Pedestrian friendly Playa del Carmen sits right in the heart of the Riviera Maya and is without question the place to be if you are searching for something muy caliente. Devoid of judgment, each person I asked seemed to agree that LGBT travelers were welcome at any resort or establishment. I overheard a vacationer telling another, "Playa was amazing. There were men and men and women and women walking, holding hands. It was wonderful!"

Check out Playa 69, a gay dance club open until 4 a.m., with all the lights, sweatiness, lack of clothing and serious house beats one could crave or extend your trip by a night before flying out of Cancun for a visit to the the legendary gay nightclub Karamba, open since the 1980s.

If you’re looking for a bit of history to balance out any decadence, a must stop is the Mayan Ruins in Tulum. The archaeological site is spectacularly set on the beach and dates back to the Classic period, when the city of Tulum reached it’s heyday of commerce between the 13th and 15th century.

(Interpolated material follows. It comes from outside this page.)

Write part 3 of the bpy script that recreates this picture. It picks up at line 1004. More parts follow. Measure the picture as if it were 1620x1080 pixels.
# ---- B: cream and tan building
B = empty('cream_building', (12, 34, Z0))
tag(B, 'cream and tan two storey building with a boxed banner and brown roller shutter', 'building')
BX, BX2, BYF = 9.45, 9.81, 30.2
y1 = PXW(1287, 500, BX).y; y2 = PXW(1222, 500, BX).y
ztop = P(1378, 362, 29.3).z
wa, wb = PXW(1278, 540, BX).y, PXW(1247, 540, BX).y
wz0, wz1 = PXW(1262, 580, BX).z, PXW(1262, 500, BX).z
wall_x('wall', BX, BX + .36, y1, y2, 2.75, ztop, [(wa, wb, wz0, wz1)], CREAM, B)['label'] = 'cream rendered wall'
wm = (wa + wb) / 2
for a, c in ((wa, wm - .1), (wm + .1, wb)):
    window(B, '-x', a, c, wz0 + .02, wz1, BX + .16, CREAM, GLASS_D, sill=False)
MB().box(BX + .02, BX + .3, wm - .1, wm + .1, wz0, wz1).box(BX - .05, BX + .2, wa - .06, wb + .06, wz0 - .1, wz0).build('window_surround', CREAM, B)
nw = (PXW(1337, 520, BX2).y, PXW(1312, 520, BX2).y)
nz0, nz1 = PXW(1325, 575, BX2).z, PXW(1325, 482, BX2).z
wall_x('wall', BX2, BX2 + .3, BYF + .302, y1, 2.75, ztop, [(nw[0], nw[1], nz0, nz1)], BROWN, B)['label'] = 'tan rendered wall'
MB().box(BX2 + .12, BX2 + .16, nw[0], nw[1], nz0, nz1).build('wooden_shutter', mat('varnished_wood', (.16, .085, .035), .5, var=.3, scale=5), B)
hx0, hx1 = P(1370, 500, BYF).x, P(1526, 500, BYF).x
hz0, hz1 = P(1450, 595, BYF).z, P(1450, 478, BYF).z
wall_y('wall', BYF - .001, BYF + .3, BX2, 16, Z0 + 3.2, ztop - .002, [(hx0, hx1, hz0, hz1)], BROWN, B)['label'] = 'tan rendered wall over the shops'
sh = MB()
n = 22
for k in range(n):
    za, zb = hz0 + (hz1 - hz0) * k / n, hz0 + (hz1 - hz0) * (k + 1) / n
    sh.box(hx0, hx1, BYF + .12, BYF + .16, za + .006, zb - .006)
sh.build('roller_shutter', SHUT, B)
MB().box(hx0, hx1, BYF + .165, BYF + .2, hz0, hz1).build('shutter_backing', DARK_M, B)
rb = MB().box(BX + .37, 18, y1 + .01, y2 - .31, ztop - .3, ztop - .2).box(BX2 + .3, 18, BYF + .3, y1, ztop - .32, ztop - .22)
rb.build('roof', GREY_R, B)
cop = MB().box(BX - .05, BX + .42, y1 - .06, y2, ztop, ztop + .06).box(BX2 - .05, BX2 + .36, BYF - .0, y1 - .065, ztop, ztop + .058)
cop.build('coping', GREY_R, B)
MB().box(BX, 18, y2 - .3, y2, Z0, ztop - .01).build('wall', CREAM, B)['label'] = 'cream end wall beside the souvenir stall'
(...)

For a more off-the-grid hipster vacation, Tulum is perhaps enjoying its second renaissance, in a string of tiny beachfront hotels. Most are ultra-light on the amenities but seriously tapped into wellness for a more immersive experience of direct beach access, rustic seaside cafes, perhaps some yoga and not much else.

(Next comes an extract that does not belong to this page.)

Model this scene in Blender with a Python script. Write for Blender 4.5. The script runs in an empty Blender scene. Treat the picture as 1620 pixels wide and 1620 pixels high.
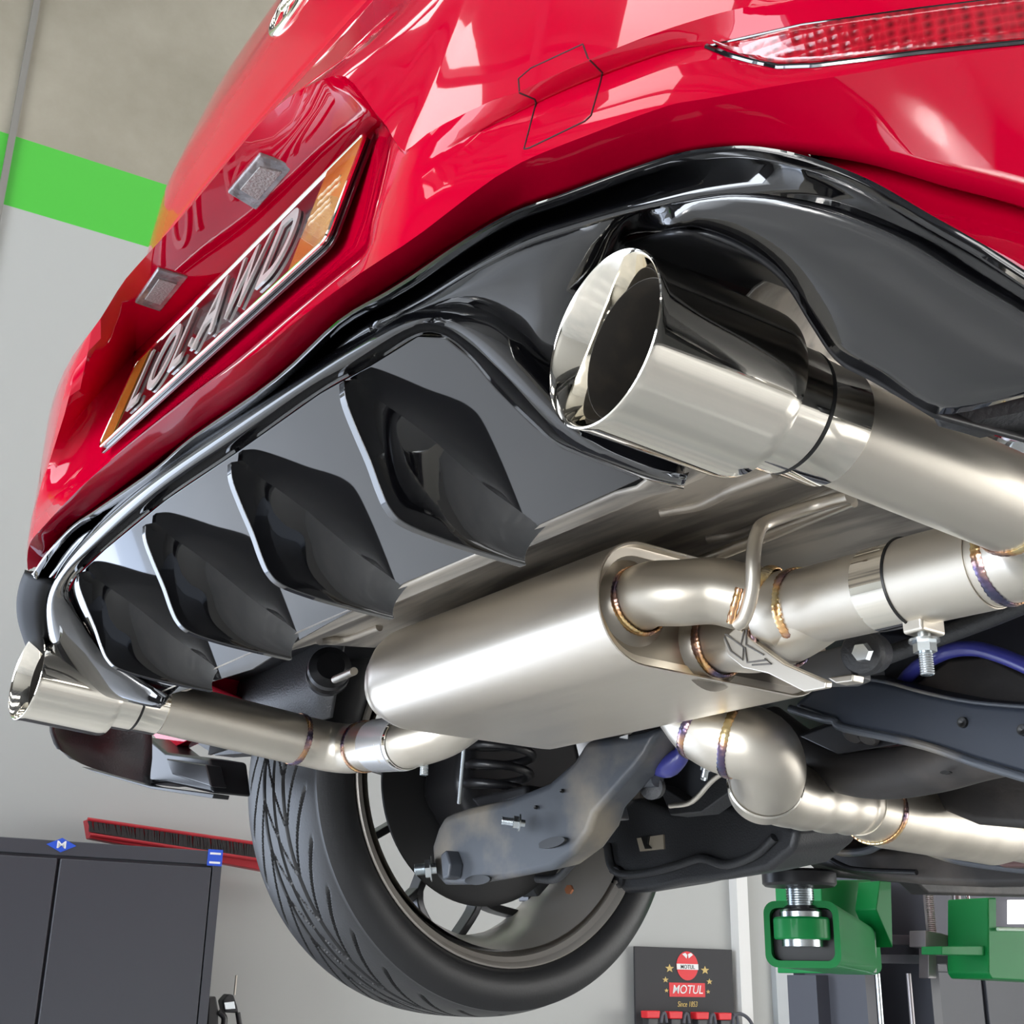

Paradise is available to those looking for experiences at any budget, leaving no excuse not to add the region to your bucket list.


Happy hour on the roof deck.  (Source:Casa Sirena)

Where to Stay

The Grand Mayan Riviera Maya is available to all those who enroll in a vacation club membership through Grupo Vidanta, or through well-respected worldwide exchange companies including RCI and Interval International, among others. Price varies.

Head to the tiny off-the-map island of Isla Mujeres. Gay owner of the six-room hotel Casa Sirena Steven Broin says, "GLBT visitors invariably fall in love with the island; they are usually experienced travelers seeking something more authentic than circuit parties, discos or golf tournaments." From $120/night, two-night minimum.

Excellence Riviera Cancun is all-inclusive (adults only,) with suite-like rooms, top shelf liquor and truly "excellent" restaurant cuisine and service. $166 per person in off season, up to $300+ per person in high season.

The Royan Suites by Yucatan: An intimate, adults-only hideaway tucked away
within an exciting five-star resort complex. Be 
pampered by butler service, bask in a beachside cabana, 
indulge the senses in the spa, and dine elegantly in the private restaurant
 with menus prepared by some of the world’s leading chefs. $200 per person, prices vary throughout season.

For those looking for an all-natural experience, Azulik is a small eco-friendly cluster of 21 rustic beachside cabanas without electricity or telephones. Only the sound of the birds that wake you up in the morning and the murmur of the sea waves to lull you to sleep at night. Clothing optional. Gay friendly. Rates from $138/night.